China’s Higher Education Bubble

The number of university graduates in China has exploded.

In 1997, 400,000 students graduated from four-year university programs. Today, Chinese schools produce more than 3 million per year. But employment rates at graduation have plunged. And remote suburbs of Beijing and Shanghai teem with underemployed graduates, crammed four to a room in substandard housing and eking out an existence, often financially supported by their parents, as sidewalk vendors.

The country faces a higher education bubble fueled by state investment.

In the late 1990s, the authorities launched a crash expansion of higher education as a short-term stimulus package to overcome the effects of the 1997 Asian Financial Crisis and as a longer-term economic development tool. With the spigot of state funding opened wide, universities expanded dramatically. Leafy campuses sprouted in the outlying districts of major cities. Academic hiring surged. And in just two years—between 1998 and 2000—the entering freshman class doubled from 1 to 2 million.

But rapid expansion has had disastrous effects. Degree devaluation is one result. When relatively rare in the 1990s, college degrees sufficed to get good jobs. Now a common commodity, they no longer do. Quality has also suffered. Backed by massive funding, the mania to expand has spurred blind competition in Chinese schools to rack up ever-increasing numbers of published articles and professors with elite degrees. A culture of junk research and academic corruption has resulted. Actual education of students has become a secondary (or tertiary) concern. Chinese employers complain that schools are producing a flood of newly minted graduates with a deep sense of entitlement, but a lack of actual skills.

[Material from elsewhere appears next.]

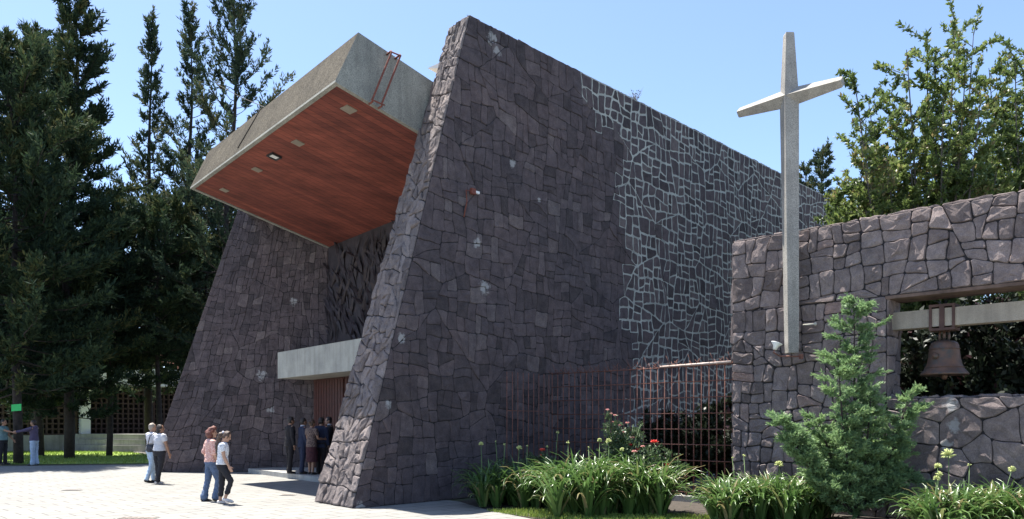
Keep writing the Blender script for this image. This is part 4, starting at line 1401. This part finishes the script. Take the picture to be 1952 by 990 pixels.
def person(label, p, face, h, pose, look, group=None, voxel=.011, hz=0.0):
    s = h / 1.70
    t = thing("person", label, "person", p, group, rz=face - math.pi / 2)
    S = lambda x, y, z: Vector((x, y, z)) * s
    leanf = pose.get("lean", 0.0)
    wide = look.get("wide", 1.0)
    # legs
    legs = []
    for k, sx in ((0, -1), (1, 1)):
        a, b = pose["legs"][k]
        hip = Vector((.088 * sx * wide, 0, .90))
        knee = hip + Vector((.01 * sx, math.sin(a), -math.cos(a))) * .425
        ank = knee + Vector((-.01 * sx, math.sin(a - b), -math.cos(a - b))) * .405
        legs.append([hip, knee, ank, a - b, sx])
    drop = min(l[2].z for l in legs) - .075
    def T(v):            # lower body to the ground, lean the trunk forward
        v = Vector(v)
        z = v.z - .92
        if z > 0:
            v = Vector((v.x, v.y + z * math.sin(leanf), .92 + z * math.cos(leanf)))
        v.z -= drop
        return v * s
    L = lambda v: Vector((v[0], v[1], v[2] - drop)) * s
    arms = []
    for k, sx in ((0, -1), (1, 1)):
        a, c, e = pose["arms"][k]
        sh = Vector((.178 * sx * (.5 + .5 * wide), -.01, 1.375))
        el = sh + Vector((sx * math.sin(c), math.sin(a) * math.cos(c), -math.cos(a) * math.cos(c))) * .285
        ef = a + e
        wr = el + Vector((sx * math.sin(c) * pose.get("inw", .4), math.sin(ef), -math.cos(ef))) .normalized() * .245
        arms.append((sh, el, wr, sx))
    head_c = Vector((0, .035 + pose.get("nod", 0) * .05, 1.565))
    nod = pose.get("nod", 0.0); turn = pose.get("turn", 0.0)
    HR = Matrix.Rotation(turn, 3, 'Z') @ Matrix.Rotation(-nod * .6 - leanf, 3, 'X')
    hc = T(head_c)
    def hd(x, y, z):
        return hc + HR @ (Vector((x, y, z)) * s)
    # ---- body
    mb = MB()
    w = wide
    trunk = [(.82, .135 * w, .10), (.90, .165 * w, .115 * w), (1.0, .150 * w, .11 * w), (1.10, .132 * w, .10 * w), (1.22, .150 * w, .108 * w), (1.32, .165, .105), (1.39, .150, .085), (1.43, .08, .065)]
    mb.loft([(T((0, 0, z)), rx * s, ry * s) for z, rx, ry in trunk], n=20)
    capsule(mb, [T((0, -.005, 1.38)), T((0, .01, 1.46)), hd(0, -.015, -.06)], [.062 * s, .054 * s, .055 * s])
    mb.ball(hc + HR @ (Vector((0, -.008, .022)) * s), .076 * s, .094 * s, .098 * s, rot=HR, nu=18, nv=14)
    mb.ball(hd(0, .022, -.045), .056 * s, .066 * s, .066 * s, rot=HR, nu=14, nv=10)
    mb.ball(hd(0, .062, -.088), .026 * s, .024 * s, .020 * s, rot=HR)
    capsule(mb, [hd(0, .088, .008), hd(0, .100, -.022)], [.009 * s, .014 * s], 8)
    for sx in (-1, 1):
        mb.ball(hd(.077 * sx, -.005, -.012), .012 * s, .022 * s, .032 * s, rot=HR)
    for sh, el, wr, sx in arms:
        capsule(mb, [T(sh), T(sh.lerp(el, .5)), T(el), T(el.lerp(wr, .35)), T(wr)], [.052 * s * w, .047 * s * w, .038 * s, .040 * s, .026 * s])
        d = (wr - el).normalized()
        side = Vector((0, 1, 0)) - d * d.y
        side = side.normalized() if side.length > .2 else Vector((0, 0, 1))
        inn = d.cross(side) ; inn = inn if inn.x * sx < 0 else -inn
        pc = wr + d * .045
        Q = Matrix((side, inn, d)).transposed()
        mb.ball(T(pc), .040 * s, .018 * s, .052 * s, rot=Q)
        for q, (off, ln) in enumerate(((.027, .066), (.009, .076), (-.009, .070), (-.026, .054))):
            k0 = wr + d * .082 + side * off
            k1 = k0 + d * ln * .5 + inn * .008
            k2 = k1 + d * ln * .42 + inn * .022
            capsule(mb, [T(k0), T(k1), T(k2)], [.0092 * s, .0085 * s, .0072 * s], 8)
        th0 = wr + d * .028 + side * .034
        capsule(mb, [T(th0), T(th0 + side * .022 + d * .026 + inn * .006), T(th0 + side * .028 + d * .056 + inn * .012)], [.0115 * s, .0105 * s, .008 * s], 8)
    for hip, knee, ank, fa, sx in legs:
        capsule(mb, [L(hip), L(hip.lerp(knee, .5)), L(knee), L(knee.lerp(ank, .3)), L(ank)], [.082 * s * w, .070 * s * w, .050 * s, .052 * s, .034 * s], 14)
        fy = Vector((0, math.cos(fa * .6), math.sin(fa * .6)))
        capsule(mb, [L(ank - fy * .03 - Z * .03), L(ank + fy * .08 - Z * .045), L(ank + fy * .15 - Z * .052)], [.036 * s, .034 * s, .024 * s])
    inv = HR.inverted()
    def zones(c):
        q = inv @ (c - hc) / s
        if q.y > .05:
            if (abs(abs(q.x) - .032) < .014) and abs(q.z - .002) < .009:
                return 1
            if abs(q.x) < .024 and abs(q.z + .056) < .008:
                return 2
        return 0
    remesh(mb, "body", [look["skin"], M_EYE, M_LIP], t, voxel * .8, zones, 2)
    # ---- trousers or skirt
    g = .014
    mb = MB()
    bot = look["bottom"]
    if bot[1] == "skirt":
        zl = bot[2]
        mb.loft([(L((0, .01, zl)), (.20 * w) * s, .16 * s), (L((0, .005, .70)), (.185 * w) * s, .15 * s), (L((0, 0, .86)), (.18 * w) * s, .135 * s), (T((0, 0, .98)), (.155 * w + g) * s, (.11 * w + g) * s)], n=22)
    else:
        mb.loft([(L((0, 0, .80)), (.14 * w + g) * s, (.095 * w + g) * s), (L((0, -.005, .90)), (.168 * w + g) * s, (.122 * w + g) * s), (T((0, 0, 1.0)), (.15 * w + g) * s, (.11 * w + g) * s)], n=20)
        fl = bot[3] if len(bot) > 3 else .055
        for hip, knee, ank, fa, sx in legs:
            end = knee.lerp(ank, bot[2])
            capsule(mb, [L(hip), L(hip.lerp(knee, .5)), L(knee), L(knee.lerp(end, .55)), L(end)], [(.088 * w + .006) * s, (.074 * w + g) * s, (.054 + g) * s, (.053 + g * .8) * s, fl * s], 14)
    remesh(mb, "skirt" if bot[1] == "skirt" else "trousers", [bot[0]], t, voxel, None, 2, .010)
    # ---- top
    mb = MB()
    top = look["top"]
    zl = top[2] if len(top) > 2 else .94
    mb.loft([(T((0, 0, zl)), (.160 * w + g * 1.6) * s, (.120 * w + g * 1.6) * s), (T((0, 0, 1.02)), (.150 * w + g * 1.5) * s, (.112 * w + g * 1.5) * s), (T((0, 0, 1.12)), (.136 * w + g) * s, (.104 * w + g) * s), (T((0, .008, 1.24)), (.152 * w + g) * s, (.118 * w + g) * s), (T((0, 0, 1.33)), (.168 + g) * s, (.108 + g) * s), (T((0, -.003, 1.40)), (.150 + g) * s, (.082 + g) * s), (T((0, 0, 1.435)), .082 * s, .07 * s)], n=22)
    for sh, el, wr, sx in arms:
        if top[1] <= 1:
            e_ = sh.lerp(el, top[1])
            capsule(mb, [T(sh - Vector((.03 * sx, 0, 0))), T(sh), T(sh.lerp(e_, .6)), T(e_)], [.058 * s, (.058 * w + .008) * s, (.052 * w + g) * s, (.050 * w + g) * s])
        else:
            e_ = el.lerp(wr, top[1] - 1)
            capsule(mb, [T(sh - Vector((.03 * sx, 0, 0))), T(sh), T(sh.lerp(el, .5)), T(el), T(e_)], [.058 * s, (.058 * w + .008) * s, (.050 * w + g) * s, (.042 + g) * s, (.032 + g) * s])
    if top[0] in (CL["plum"],):
        mb.ball(T((0, -.07, 1.42)), .09 * s, .06 * s, .06 * s)
    remesh(mb, look.get("top_name", "shirt"), [top[0]], t, voxel, None, 2, .009)
    if look.get("collar"):
        m = MB(); m.loft([(T((0, 0, 1.43)), .075 * s, .072 * s), (T((0, .005, 1.475)), .064 * s, .062 * s)], n=16); m.build("collar", CL["white"], t, local=True)
    # ---- shoes
    for hip, knee, ank, fa, sx in legs:
        mb = MB()
        fy = Vector((0, math.cos(fa * .6), math.sin(fa * .6)))
        capsule(mb, [L(ank - fy * .035 - Z * .034), L(ank + fy * .05 - Z * .040), L(ank + fy * .14 - Z * .052), L(ank + fy * .175 - Z * .056)], [.041 * s, .040 * s, .038 * s, .026 * s], 12)
        mb.v = [Vector((q.x, q.y, max(q.z, .004 * s + min(0, 0)))) for q in mb.v]
        mb.build("shoe", look["shoes"], t, local=True)
    # ---- hair
    mb = MB()
    style = look.get("style", "short")
    rnd = random.Random(int(h * 1000) + len(label))
    if style == "curly":
        for k in range(46):
            d = Vector((rnd.gauss(0, 1), rnd.gauss(-.25, 1), rnd.gauss(.1, 1))).normalized()
            if d.y > .45 and d.z < .55:
                continue
            mb.ball(hc + HR @ (Vector((d.x * .088, d.y * .098 - .02, d.z * .10 + .03 - (.05 if d.y < 0 else 0))) * s), .045 * s, .045 * s, .045 * s, nu=8, nv=6)
        mb.ball(hd(0, -.03, .02), .098 * s, .10 * s, .105 * s)
        mb.ball(hd(0, -.055, -.06), .105 * s, .07 * s, .075 * s)
    else:
        mb.ball(hd(0, -.02, .036), .086 * s, .093 * s, .094 * s, rot=HR, nu=18, nv=12)
        mb.ball(hd(0, -.048, -.012), .080 * s, .062 * s, .075 * s, rot=HR)
        if style == "pony":
            capsule(mb, [hd(0, -.10, .045), hd(0, -.155, .0), T((.0, -.135, 1.42)), T((.0, -.135, 1.25)), T((.0, -.125, 1.10))], [.035 * s, .045 * s, .046 * s, .036 * s, .014 * s])
        elif style == "long":
            mb.ball(hd(0, -.055, -.09), .088 * s, .055 * s, .13 * s, rot=HR)
            mb.ball(hd(0, -.03, .0), .094 * s, .085 * s, .11 * s, rot=HR)
        elif style == "bun":
            mb.ball(hd(0, -.11, .03), .045 * s, .04 * s, .045 * s)
    remesh(mb, "hair", [look["hair"]], t, voxel, None, 1, .012)
    if style == "pony":
        m = MB(); m.ball(hd(0, -.112, .05), .036 * s, .028 * s, .038 * s); m.build("hair_tie", CL["white"], t, local=True)
    return t, T, arms, s

UPR = (.05, .02)
# near pair
pA = ground(402, 956); pB = ground(424, 961)
person("woman with auburn curly hair in pink print blouse and blue jeans, walking", pA, rad(38), 1.52,
       dict(legs=[(-.10, .12), (.30, .42)], arms=[(-.25, .25, .9), (.1, .1, .3)], turn=-.3), dict(skin=SK1, hair=HAIR_R, style="curly", top=(CL["pinkprint"], .95, .90), bottom=(CL["jeans"], "long", .96, .088), shoes=M_SHOE_D, top_name="blouse", wide=.98),
       "women walking to the church", .010)
person("woman with ponytail in spotted white top and cropped black trousers, walking", pB, rad(14), 1.44,
       dict(legs=[(-.05, .05), (.48, .80)], arms=[(.1, .05, .25), (.22, .08, .25)], nod=.7, turn=.1, lean=.04), dict(skin=SK1, hair=HAIR_B, style="pony", top=(CL["spots"], .42, .91), bottom=(CL["black"], "long", .66, .066), shoes=M_SHOE_L, top_name="blouse", wide=.98),
       "women walking to the church", .010)
# second pair
pC = ground(289, 920); pD = ground(304, 923)
person("pale haired person in white top and light jeans beside the woman with the bag", pC, rad(55), 1.60,
       dict(legs=[(.18, .1), (-.15, .2)], arms=[(.3, .3, 1.5), (.1, .1, .3)], turn=-.4), dict(skin=SK1, hair=HAIR_G, style="short", top=(CL["white"], .5, .92), bottom=(CL["lightjeans"], "long", .97, .062), shoes=M_SHOE_D), "pair walking with a shoulder bag", .011)
tD, TD, aD, sD = person("woman in white short sleeved top and black trousers carrying a dark shoulder bag", pD, rad(62), 1.56,
       dict(legs=[(.05, .05), (-.12, .15)], arms=[(.25, .12, .7), (.12, .26, .15)], turn=-.75), dict(skin=SK2, hair=HAIR_D, style="long", top=(CL["white"], .45, .94), bottom=(CL["black"], "long", .97, .075), shoes=M_SHOE_L, wide=1.14), "pair walking with a shoulder bag", .011)
# shoulder bag hangs on her left
left = Vector((math.cos(rad(152)), math.sin(rad(152)), 0)); fwd = Vector((math.cos(rad(62)), math.sin(rad(62)), 0))
bagp = pD + left * .27 - fwd * .02 + Z * .83
bag = thing("shoulder_bag", "dark shoulder bag hanging at the woman's hip", "bag", bagp)
m = MB(); m.loft([(bagp, .06, .13), (bagp + Z * .04, .075, .17), (bagp + Z * .18, .06, .16), (bagp + Z * .24, .03, .14)], n=16, ex=left, ey=fwd); m.build("pouch", M_BAG, bag)
m = MB(); m.tube([bagp + Z * .22 + fwd * .1, bagp + Z * .42 - left * .12 + fwd * .10, pD + Z * 1.33 + left * .10 + fwd * .04, pD + Z * 1.345 + left * .09 - fwd * .07, bagp + Z * .42 - left * .10 - fwd * .13, bagp + Z * .22 - fwd * .12], .012, 6); m.build("strap", M_BAG, bag)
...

In response, Chinese authorities are taking stopgap measures. Officials have increased enrollment in domestic master’s programs to absorb a flood of unemployed college graduates. But expanded levels of graduate education have merely disguised and delayed youth unemployment, resulting in media stories such as “Graduate with Master’s Degree in Law Seeks Position as Cafeteria Worker.”

Such failings are increasingly leading Chinese students to seek education elsewhere. Many are choosing to forgo the national college entrance examination in favor of directly enrolling in universities or even high schools abroad. Faced with severe budget pressures, many American schools have dramatically increased recruitment of Chinese students paying full tuition. The results are mixed. Some American schools are innovating and developing valuable programs with tangible benefits. But others have devolved into diploma mills (and quite possibly bubbles in themselves) for foreign students, with weak educational quality and limited employment prospects in either the United States or abroad.

Serious reform requires deep change. Blindly supporting the production of more and more advanced degrees in China for their own sake just doesn’t make sense.

For China, this means re-evaluating state development priorities in place since the late 1990s. These have prioritized university education at the expense of all else. But ironically, unemployment rates for 21-25 year olds in the country are four times lower for elementary school graduates than for university students—precisely because huge demand exists for skilled technical positions that many university graduates are unable (or unwilling) to fill. Rebalancing state priorities to emphasize a diversity of higher education models—postgraduate, university, college and vocational—might help better address looming problems of youth unemployment. Nor are such policies new. They resemble those China pursued in the 1950s or 1980s and in use in Germany today, but abandoned in the frantic rush of the past 15 years to throw up universities with ever more impressive academic credentials.

Late 20th century state policies were intended to increase popular access to higher education. But the road to hell is paved with good intentions. Absent meaningful reform, these policies will produce failed expectations and deep underemployment for the next generation of Chinese, with severe implications for social and political stability.